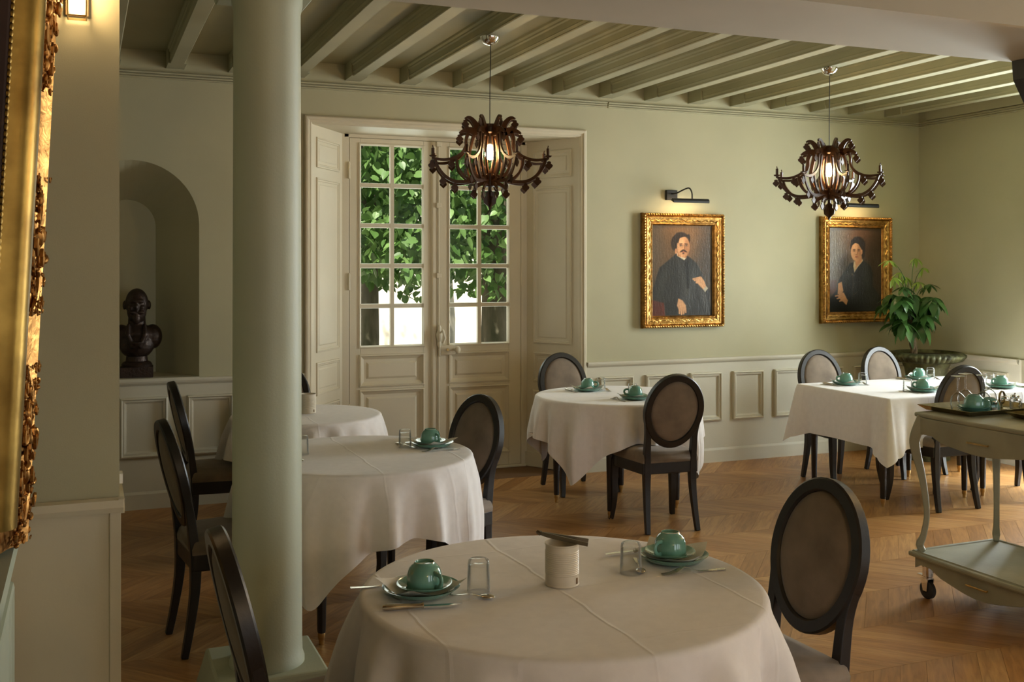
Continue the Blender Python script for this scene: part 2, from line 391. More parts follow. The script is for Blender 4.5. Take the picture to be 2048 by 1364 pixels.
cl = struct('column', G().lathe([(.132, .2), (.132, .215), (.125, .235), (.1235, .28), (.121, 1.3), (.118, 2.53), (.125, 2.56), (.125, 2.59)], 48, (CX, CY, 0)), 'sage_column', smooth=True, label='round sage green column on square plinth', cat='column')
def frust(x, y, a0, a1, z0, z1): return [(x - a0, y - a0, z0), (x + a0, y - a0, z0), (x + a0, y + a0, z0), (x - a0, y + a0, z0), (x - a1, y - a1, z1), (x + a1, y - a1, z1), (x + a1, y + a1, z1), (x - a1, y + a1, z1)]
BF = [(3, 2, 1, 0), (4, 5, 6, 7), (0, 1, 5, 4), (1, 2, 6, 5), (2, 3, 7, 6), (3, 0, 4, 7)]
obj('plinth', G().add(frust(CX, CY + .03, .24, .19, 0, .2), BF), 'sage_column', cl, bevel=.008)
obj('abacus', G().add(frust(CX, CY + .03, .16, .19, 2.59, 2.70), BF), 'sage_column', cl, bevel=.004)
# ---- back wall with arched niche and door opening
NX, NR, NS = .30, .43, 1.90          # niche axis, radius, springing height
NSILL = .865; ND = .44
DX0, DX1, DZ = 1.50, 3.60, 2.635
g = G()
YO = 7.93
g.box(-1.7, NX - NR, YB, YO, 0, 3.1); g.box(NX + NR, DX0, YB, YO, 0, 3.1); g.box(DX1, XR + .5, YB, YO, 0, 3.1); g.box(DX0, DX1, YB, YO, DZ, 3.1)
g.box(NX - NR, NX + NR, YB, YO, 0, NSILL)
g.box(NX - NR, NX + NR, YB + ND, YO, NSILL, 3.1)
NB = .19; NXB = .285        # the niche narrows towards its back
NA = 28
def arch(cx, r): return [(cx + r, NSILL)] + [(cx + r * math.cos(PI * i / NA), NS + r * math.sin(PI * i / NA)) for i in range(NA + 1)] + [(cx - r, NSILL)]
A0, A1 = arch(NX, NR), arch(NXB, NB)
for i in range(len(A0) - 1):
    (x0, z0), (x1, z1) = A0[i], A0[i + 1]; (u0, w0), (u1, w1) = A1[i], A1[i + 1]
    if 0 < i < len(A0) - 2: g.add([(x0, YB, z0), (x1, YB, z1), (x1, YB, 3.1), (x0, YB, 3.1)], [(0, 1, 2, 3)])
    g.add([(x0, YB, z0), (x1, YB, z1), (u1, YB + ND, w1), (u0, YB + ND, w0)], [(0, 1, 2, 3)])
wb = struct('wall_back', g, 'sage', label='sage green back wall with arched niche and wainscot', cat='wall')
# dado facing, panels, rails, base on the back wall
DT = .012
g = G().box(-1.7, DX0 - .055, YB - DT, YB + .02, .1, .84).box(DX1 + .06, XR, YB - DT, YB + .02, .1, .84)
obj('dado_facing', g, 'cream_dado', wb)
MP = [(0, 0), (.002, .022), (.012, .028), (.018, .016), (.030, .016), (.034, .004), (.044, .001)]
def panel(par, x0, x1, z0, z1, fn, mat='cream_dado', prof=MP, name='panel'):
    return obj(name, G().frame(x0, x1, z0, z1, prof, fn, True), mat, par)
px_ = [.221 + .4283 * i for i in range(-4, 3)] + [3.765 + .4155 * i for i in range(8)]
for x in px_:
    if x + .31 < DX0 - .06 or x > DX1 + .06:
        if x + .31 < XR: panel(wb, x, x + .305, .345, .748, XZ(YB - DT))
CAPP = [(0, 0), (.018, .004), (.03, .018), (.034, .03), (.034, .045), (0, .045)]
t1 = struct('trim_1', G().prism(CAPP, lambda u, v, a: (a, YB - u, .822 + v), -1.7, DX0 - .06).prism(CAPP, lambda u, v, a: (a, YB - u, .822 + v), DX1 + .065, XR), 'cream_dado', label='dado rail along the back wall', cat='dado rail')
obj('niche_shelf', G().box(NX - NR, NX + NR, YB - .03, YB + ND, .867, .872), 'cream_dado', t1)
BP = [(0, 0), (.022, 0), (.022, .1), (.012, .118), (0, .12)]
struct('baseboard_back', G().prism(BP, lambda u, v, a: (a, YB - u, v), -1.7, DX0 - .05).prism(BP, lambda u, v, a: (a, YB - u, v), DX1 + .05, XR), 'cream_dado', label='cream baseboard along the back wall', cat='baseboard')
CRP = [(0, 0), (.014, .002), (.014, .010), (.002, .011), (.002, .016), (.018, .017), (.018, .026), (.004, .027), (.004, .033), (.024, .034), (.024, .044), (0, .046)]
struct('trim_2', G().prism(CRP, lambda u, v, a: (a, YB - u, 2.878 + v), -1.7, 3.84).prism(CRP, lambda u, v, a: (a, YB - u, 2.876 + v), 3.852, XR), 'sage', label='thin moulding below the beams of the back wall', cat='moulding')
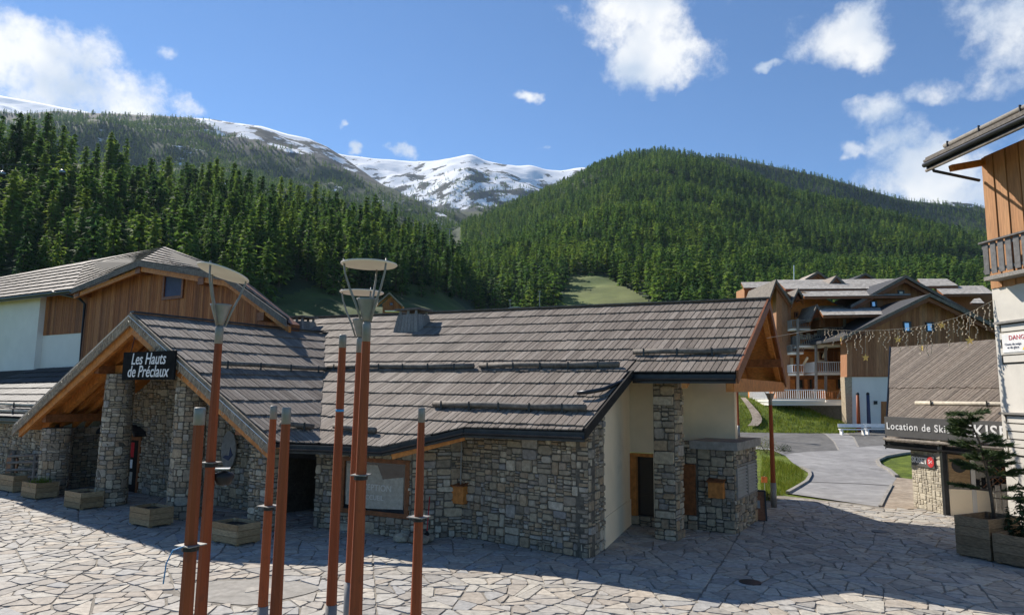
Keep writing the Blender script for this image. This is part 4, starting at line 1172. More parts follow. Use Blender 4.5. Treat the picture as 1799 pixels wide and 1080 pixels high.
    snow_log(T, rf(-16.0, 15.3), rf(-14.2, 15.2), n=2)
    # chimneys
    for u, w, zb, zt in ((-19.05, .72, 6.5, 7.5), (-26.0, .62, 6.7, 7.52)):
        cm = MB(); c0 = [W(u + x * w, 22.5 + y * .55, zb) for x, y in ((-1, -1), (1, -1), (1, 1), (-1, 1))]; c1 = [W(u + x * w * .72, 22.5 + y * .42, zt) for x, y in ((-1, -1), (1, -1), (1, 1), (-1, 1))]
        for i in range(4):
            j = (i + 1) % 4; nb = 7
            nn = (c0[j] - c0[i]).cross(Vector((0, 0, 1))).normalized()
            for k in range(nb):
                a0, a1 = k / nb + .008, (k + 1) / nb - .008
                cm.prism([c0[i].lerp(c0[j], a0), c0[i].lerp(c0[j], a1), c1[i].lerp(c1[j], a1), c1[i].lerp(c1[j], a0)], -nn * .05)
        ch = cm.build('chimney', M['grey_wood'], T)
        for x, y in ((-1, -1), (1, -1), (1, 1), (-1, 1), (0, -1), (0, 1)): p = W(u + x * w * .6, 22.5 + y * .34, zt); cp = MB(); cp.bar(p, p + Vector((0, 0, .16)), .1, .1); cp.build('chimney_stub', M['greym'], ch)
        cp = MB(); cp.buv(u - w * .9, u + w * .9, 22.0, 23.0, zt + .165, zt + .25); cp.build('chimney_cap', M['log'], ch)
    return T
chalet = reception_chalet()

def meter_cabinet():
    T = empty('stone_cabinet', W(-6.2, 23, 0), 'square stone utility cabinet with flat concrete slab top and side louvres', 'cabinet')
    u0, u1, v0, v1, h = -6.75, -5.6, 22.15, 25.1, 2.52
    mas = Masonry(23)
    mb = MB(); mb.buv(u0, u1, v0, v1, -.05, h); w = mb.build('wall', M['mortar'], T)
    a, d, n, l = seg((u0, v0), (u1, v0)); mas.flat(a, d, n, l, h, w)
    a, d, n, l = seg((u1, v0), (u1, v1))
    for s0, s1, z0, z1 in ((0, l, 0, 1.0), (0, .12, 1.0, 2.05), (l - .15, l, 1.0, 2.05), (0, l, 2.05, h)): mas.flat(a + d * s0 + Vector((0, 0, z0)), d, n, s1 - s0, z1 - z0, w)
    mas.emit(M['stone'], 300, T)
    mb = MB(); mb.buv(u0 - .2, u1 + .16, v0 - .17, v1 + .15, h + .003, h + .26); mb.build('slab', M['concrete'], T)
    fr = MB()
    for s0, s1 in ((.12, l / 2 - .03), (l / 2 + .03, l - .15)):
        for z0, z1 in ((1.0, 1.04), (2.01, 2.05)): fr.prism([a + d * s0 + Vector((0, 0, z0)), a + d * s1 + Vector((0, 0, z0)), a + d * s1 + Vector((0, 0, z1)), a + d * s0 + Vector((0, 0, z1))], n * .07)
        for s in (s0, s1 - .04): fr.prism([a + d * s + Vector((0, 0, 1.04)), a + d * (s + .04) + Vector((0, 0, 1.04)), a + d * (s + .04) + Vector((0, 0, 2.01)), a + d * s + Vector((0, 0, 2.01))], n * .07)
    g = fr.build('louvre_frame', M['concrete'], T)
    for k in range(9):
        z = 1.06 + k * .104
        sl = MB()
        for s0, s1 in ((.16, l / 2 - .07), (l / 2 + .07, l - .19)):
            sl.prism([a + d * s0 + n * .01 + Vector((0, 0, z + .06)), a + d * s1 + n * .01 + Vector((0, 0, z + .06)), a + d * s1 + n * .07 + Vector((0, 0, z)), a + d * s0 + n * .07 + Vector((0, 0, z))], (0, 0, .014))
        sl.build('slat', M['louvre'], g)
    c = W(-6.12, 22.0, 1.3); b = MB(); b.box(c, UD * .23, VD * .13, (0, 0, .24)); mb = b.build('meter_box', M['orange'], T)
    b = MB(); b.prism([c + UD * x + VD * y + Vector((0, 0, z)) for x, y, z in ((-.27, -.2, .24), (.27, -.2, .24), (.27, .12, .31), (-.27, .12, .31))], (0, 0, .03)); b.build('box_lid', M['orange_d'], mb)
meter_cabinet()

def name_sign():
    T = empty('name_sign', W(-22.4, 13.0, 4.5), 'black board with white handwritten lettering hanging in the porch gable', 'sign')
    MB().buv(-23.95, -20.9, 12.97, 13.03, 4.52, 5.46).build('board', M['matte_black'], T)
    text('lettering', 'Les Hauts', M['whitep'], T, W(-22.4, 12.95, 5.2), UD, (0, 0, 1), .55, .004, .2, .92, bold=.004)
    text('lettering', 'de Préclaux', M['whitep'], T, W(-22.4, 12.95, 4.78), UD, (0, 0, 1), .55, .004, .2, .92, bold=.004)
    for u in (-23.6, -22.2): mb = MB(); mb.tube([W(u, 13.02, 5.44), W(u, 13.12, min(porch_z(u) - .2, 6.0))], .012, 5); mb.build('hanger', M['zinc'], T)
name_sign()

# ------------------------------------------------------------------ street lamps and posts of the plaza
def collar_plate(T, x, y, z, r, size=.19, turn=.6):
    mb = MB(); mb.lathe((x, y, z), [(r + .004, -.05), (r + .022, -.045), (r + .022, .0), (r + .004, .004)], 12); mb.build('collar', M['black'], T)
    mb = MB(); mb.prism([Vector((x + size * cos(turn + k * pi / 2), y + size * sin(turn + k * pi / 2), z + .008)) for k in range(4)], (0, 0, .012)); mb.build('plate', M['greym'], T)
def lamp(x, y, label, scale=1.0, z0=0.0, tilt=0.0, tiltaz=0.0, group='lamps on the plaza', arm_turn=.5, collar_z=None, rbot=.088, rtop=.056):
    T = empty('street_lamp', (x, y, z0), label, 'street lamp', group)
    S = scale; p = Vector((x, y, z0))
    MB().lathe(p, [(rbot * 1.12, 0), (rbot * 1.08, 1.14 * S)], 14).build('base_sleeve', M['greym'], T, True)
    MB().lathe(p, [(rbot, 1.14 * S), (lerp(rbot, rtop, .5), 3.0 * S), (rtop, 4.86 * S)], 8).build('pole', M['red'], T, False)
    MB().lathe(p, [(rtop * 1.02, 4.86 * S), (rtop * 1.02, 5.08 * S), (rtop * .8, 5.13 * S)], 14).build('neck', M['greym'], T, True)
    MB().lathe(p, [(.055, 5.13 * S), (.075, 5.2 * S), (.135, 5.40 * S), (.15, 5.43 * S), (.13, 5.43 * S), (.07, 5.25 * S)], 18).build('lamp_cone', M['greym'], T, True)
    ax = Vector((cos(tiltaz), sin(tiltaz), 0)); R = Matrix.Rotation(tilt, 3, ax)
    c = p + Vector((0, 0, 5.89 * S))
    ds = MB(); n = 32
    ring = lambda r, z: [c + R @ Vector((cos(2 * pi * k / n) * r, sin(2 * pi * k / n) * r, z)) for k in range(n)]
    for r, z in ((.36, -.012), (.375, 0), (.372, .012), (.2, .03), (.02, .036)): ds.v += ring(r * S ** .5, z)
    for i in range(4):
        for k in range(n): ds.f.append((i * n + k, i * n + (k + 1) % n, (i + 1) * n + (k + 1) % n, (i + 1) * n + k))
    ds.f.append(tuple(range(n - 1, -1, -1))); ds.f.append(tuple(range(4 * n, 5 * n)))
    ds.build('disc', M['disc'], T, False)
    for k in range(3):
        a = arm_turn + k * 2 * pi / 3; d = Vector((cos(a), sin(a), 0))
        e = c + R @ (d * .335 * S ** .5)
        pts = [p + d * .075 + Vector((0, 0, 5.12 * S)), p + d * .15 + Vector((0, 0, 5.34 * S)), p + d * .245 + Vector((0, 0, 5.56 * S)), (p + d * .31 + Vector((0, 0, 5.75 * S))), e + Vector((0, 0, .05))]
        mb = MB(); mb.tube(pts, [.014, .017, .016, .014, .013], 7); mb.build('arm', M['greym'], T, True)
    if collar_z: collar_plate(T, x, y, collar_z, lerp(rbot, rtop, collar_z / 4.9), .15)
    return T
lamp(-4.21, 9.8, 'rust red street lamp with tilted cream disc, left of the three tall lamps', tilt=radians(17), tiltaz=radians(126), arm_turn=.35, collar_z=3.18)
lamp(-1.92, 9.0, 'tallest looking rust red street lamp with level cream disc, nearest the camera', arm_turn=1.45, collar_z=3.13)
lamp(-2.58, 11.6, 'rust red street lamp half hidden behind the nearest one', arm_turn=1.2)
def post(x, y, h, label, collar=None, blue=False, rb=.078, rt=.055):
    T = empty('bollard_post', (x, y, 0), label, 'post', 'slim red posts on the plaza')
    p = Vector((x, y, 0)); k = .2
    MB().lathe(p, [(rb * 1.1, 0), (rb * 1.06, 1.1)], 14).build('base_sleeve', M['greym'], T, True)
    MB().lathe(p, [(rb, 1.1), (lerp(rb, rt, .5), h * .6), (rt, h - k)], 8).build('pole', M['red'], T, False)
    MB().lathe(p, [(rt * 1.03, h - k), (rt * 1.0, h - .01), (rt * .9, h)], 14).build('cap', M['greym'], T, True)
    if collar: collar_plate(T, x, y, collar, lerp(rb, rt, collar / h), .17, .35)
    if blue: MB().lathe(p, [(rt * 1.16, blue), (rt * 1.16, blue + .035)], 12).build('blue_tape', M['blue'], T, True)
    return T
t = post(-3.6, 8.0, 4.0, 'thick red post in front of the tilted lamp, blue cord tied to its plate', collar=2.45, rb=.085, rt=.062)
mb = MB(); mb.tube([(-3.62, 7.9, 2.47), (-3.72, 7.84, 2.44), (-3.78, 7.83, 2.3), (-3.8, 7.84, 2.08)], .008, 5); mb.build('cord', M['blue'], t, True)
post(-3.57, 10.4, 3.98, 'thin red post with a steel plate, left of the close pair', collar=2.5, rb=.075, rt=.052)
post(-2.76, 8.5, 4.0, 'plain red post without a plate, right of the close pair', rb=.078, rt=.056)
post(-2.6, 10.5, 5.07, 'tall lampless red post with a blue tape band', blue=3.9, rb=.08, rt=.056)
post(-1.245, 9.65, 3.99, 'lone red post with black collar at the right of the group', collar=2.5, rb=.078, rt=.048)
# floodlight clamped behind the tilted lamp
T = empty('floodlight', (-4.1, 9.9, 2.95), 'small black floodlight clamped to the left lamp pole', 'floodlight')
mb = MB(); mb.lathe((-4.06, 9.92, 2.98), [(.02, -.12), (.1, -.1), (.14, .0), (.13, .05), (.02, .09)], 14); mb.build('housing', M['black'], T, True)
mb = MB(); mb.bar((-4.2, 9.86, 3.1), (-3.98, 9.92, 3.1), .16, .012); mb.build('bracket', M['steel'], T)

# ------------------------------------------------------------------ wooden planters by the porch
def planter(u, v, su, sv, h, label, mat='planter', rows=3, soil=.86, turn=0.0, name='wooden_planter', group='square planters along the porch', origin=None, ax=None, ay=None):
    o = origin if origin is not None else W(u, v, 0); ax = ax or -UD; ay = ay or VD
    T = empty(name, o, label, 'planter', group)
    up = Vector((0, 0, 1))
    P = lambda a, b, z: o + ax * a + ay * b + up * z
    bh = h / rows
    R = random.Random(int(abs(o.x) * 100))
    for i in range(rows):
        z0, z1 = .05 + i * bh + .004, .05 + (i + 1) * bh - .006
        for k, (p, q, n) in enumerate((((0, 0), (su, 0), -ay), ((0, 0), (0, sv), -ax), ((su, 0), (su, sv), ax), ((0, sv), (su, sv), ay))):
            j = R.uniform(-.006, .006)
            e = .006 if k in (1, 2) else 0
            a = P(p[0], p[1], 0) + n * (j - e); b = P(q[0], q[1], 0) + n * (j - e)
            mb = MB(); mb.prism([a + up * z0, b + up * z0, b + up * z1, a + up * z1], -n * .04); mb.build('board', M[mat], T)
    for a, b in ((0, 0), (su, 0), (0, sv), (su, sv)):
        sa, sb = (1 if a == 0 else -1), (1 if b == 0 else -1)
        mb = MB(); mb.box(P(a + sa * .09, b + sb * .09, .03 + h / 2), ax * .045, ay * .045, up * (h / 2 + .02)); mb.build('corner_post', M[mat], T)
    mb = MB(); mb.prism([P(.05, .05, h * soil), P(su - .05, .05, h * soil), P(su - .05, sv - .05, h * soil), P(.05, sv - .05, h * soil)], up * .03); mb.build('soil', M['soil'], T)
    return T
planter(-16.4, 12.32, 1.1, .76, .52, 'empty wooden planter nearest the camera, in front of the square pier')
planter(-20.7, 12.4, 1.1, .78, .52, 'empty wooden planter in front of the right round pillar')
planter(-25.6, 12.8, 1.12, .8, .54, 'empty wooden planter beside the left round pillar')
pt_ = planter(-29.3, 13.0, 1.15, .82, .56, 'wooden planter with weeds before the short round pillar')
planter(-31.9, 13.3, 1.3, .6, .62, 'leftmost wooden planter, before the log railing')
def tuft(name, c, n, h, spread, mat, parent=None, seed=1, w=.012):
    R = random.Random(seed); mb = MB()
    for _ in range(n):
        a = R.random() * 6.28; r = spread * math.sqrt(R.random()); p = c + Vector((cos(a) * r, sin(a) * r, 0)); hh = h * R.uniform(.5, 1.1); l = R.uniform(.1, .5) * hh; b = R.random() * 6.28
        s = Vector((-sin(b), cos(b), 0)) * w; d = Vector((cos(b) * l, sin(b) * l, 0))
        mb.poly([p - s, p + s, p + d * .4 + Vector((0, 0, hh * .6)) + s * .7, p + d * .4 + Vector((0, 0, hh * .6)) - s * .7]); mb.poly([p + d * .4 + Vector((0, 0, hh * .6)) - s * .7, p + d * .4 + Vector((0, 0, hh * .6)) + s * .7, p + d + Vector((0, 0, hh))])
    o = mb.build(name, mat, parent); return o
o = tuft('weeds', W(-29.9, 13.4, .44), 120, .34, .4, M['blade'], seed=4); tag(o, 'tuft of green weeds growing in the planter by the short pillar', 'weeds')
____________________
Both the line with "Keep writing the" and the line with "chalet = reception_chalet()" belong in the extract, along with every line between them; set down those lines exactly and only.

Keep writing the Blender script for this image. This is part 4, starting at line 1172. More parts follow. Use Blender 4.5. Treat the picture as 1799 pixels wide and 1080 pixels high.
    snow_log(T, rf(-16.0, 15.3), rf(-14.2, 15.2), n=2)
    # chimneys
    for u, w, zb, zt in ((-19.05, .72, 6.5, 7.5), (-26.0, .62, 6.7, 7.52)):
        cm = MB(); c0 = [W(u + x * w, 22.5 + y * .55, zb) for x, y in ((-1, -1), (1, -1), (1, 1), (-1, 1))]; c1 = [W(u + x * w * .72, 22.5 + y * .42, zt) for x, y in ((-1, -1), (1, -1), (1, 1), (-1, 1))]
        for i in range(4):
            j = (i + 1) % 4; nb = 7
            nn = (c0[j] - c0[i]).cross(Vector((0, 0, 1))).normalized()
            for k in range(nb):
                a0, a1 = k / nb + .008, (k + 1) / nb - .008
                cm.prism([c0[i].lerp(c0[j], a0), c0[i].lerp(c0[j], a1), c1[i].lerp(c1[j], a1), c1[i].lerp(c1[j], a0)], -nn * .05)
        ch = cm.build('chimney', M['grey_wood'], T)
        for x, y in ((-1, -1), (1, -1), (1, 1), (-1, 1), (0, -1), (0, 1)): p = W(u + x * w * .6, 22.5 + y * .34, zt); cp = MB(); cp.bar(p, p + Vector((0, 0, .16)), .1, .1); cp.build('chimney_stub', M['greym'], ch)
        cp = MB(); cp.buv(u - w * .9, u + w * .9, 22.0, 23.0, zt + .165, zt + .25); cp.build('chimney_cap', M['log'], ch)
    return T
chalet = reception_chalet()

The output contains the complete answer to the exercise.